Kendi içinde ırkçı ve milliyetçi olan yöneticilerin itiraz etmeleri mümkün değildir
Arap coğrafyası ve diğer Müslümanların yaşadığı ülkelerin tutumlarını pasif olarak gördüğünü belirten Koçer şöyle konuşt: “Kendi içlerinde yıkıcı bir olumsuz milliyetçilik/ ırkçılığı diğer kavimlere karşı uygulayan yöneticilerin, Mynmar için yüksek sesle itiraz etmeleri pek mümkün olmaz, etseler de ciddiye alınmazlar. Kendileri de bunu bildikleri için, dostlar alışverişte görsün cinsinden kınama mesajları ile olayı geçiştirmekte, iç kamuoylarını yatıştırmaya çalışmaktadırlar.”
AKP ve Cumhurbaşkanı Erdoğan’ın hamasi söylemlerde bulunduğunu söyleyen Koçer, “Hamasi söylemlerle bu soruna katkı sunmanın mümkün olmadığını düşünüyorum.
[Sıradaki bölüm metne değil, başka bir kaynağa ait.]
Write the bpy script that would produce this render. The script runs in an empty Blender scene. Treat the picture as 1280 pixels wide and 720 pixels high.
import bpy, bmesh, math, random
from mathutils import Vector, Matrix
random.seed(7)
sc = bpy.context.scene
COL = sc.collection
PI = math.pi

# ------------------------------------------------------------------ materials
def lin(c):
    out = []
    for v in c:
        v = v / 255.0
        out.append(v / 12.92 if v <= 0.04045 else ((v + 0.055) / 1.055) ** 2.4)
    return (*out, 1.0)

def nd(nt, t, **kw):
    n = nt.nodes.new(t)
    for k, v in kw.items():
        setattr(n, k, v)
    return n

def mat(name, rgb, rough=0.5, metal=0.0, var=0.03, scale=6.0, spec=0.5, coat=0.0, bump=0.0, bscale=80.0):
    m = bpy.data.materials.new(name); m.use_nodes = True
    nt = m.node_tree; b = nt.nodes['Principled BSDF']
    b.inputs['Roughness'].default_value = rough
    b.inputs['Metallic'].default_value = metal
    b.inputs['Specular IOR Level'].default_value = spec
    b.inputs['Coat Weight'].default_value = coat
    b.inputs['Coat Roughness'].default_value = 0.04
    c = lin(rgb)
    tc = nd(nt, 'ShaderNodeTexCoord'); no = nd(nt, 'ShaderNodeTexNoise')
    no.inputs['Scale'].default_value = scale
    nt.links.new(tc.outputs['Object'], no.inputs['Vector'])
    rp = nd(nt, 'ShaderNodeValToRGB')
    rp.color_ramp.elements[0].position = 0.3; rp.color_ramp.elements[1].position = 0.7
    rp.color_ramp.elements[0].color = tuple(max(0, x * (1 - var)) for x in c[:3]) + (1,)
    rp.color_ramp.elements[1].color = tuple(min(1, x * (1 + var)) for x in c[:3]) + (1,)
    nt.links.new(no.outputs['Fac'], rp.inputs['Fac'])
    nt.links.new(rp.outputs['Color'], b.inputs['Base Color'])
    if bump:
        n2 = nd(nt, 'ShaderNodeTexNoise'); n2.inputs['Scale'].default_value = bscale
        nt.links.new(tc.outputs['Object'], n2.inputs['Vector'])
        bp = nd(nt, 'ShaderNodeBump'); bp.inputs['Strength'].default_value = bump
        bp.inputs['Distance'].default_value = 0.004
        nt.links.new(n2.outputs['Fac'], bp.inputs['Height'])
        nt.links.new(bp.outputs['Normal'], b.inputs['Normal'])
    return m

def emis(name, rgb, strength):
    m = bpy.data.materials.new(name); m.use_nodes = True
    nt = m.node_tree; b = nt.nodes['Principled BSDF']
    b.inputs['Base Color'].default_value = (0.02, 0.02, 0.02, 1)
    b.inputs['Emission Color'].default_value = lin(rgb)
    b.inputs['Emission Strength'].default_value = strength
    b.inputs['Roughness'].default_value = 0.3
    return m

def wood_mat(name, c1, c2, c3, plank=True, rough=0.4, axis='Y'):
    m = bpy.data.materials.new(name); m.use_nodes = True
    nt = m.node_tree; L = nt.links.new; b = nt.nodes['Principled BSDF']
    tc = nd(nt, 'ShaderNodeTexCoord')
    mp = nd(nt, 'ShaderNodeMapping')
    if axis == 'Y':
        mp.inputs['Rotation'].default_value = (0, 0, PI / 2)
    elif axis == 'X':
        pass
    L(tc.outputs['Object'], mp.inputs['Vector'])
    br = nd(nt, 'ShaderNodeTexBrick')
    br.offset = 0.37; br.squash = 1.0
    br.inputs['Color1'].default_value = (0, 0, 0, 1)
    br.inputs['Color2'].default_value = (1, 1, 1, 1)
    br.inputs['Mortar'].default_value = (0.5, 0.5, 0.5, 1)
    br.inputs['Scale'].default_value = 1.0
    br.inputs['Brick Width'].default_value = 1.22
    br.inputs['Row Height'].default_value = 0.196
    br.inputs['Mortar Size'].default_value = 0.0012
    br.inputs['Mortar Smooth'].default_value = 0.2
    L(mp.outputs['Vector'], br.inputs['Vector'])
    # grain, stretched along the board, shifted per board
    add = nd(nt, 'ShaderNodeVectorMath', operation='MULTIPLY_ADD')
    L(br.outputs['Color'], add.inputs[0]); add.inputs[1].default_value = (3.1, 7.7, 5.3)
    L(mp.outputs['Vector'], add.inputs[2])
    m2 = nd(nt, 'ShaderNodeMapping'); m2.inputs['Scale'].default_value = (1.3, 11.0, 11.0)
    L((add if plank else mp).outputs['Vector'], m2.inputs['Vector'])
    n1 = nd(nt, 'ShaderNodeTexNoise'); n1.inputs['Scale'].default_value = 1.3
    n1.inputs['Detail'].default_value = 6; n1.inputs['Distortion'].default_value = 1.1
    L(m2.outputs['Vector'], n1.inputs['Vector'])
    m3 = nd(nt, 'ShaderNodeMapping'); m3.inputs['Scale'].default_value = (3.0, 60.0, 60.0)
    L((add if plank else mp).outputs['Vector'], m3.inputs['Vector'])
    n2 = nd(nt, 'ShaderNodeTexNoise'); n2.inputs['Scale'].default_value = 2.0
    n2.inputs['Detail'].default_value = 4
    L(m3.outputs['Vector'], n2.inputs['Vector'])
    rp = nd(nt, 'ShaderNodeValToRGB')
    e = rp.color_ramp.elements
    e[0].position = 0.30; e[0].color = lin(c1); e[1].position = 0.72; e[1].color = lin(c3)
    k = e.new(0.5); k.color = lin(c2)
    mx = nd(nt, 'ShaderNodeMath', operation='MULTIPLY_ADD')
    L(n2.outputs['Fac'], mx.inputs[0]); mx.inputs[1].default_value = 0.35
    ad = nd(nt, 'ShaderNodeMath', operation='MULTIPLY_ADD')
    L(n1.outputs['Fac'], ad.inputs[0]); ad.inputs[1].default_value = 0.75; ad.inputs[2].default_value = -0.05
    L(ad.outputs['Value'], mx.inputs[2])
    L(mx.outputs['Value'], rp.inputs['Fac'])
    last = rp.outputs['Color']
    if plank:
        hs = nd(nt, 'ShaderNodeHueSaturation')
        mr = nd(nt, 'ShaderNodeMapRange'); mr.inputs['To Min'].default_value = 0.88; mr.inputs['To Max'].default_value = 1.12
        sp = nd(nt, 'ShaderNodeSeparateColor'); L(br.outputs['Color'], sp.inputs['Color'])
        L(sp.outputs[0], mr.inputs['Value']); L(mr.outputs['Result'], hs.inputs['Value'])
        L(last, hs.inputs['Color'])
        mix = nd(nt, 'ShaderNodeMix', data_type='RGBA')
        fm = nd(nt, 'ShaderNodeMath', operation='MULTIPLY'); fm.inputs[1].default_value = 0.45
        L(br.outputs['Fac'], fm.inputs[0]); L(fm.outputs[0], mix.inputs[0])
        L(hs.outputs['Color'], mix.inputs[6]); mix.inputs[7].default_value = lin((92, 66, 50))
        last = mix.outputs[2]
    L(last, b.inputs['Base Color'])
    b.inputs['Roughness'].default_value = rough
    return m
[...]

Yapılması gereken akılcı ve diplomatik ataklarla, dünya kamuoyunun gündemine bu olayı taşımak, Mynmar’a ciddi yaptırımlar uygulanmasını sağlamak ve yaptığı zulümden vazgeçmeye zorlamaktır.”
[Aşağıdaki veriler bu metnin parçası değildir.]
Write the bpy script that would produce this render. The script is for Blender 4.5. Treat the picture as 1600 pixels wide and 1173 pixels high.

Elbet bir gün hakikat ve adalet güneşi doğacaktır
Özellikle sivillerin mağduriyetlerinin giderilmesi noktasında hiç vakit geçirilmeden ülkelerin üzerine düşeni yapması gerektiğini söyleyen Koçer devamla şöyle konuştu, “Öncelikle etnik temizlik gibi vahim olayların yaşandığı Arakan bölgesine uluslararası yardım ve izleme kuruluşlarının girmesine izin verilmelidir. Şiddet olayları sonlandırılmalı, mağdur olan sivillerin zararları hükümet tarafından tespit edilerek ödenmeli, yardım kuruluşlarının mağdurlara ulaşması önündeki engeller kaldırılmalıdır. Onbinlerce mültecinin ulaştığı Bengaldeş’e verilecek uluslararası destek ile mültecilerin ihtiyaçlarının karşılanması sağlanmalıdır.”
“Irkçılık hastalığı ile yakıp yıkılan bir dünyada yaşıyoruz” diyen Koçer sözlerini şöyle sürdürdü, “İnsana insan olduğu için bütün hakların fiilen tanındığı, adil bir dünyaya ulaşmak için çaba göstermek yeryüzünün tüm erdemli insanlarının boynunun borcudur. Dili, dini, ırkı ne olursa olsun, yeryüzü erdemlilerinin bunu başaracağına olan inancımı paylaşmak istiyorum. Bir âlimin dediği gibi, ‘Elbet bir gün hakikat ve adalet güneşi doğacaktır’ alemdeki karanlıklar böyle ebedi kalamaz” dedi.
Mehmet Arif Koçer kimdir?
9 Eylül Üniversitesi’nde Hukuk Fakültesi Lisans Mezunu olan Koçer, Van Yüzüncü Yıl Üniversitesi İslam Hukukunda Kadına Karşı Ayırımcılık Yasağı alanında Yüksek Lisan yaptı. Bununla beraber MAZLUM-DER Genel Başkan Yardımcısı iken hükümete yakın isimlerin 19 Mart 2017 tarihinde gerçekleştirdiği Olağanüstü Genel Kurul (OGK) kararı ile dernekten uzaklaştırıldı. Birçok gazete ve dergide köşe yazarlığı da yapan Koçer, aynı zamanda OGK kararı ile kapatılan 15 Şubenin içerisinde de yer alan MAZLUM-DER İzmir Şube Başkanlığı görevinde de bulundu.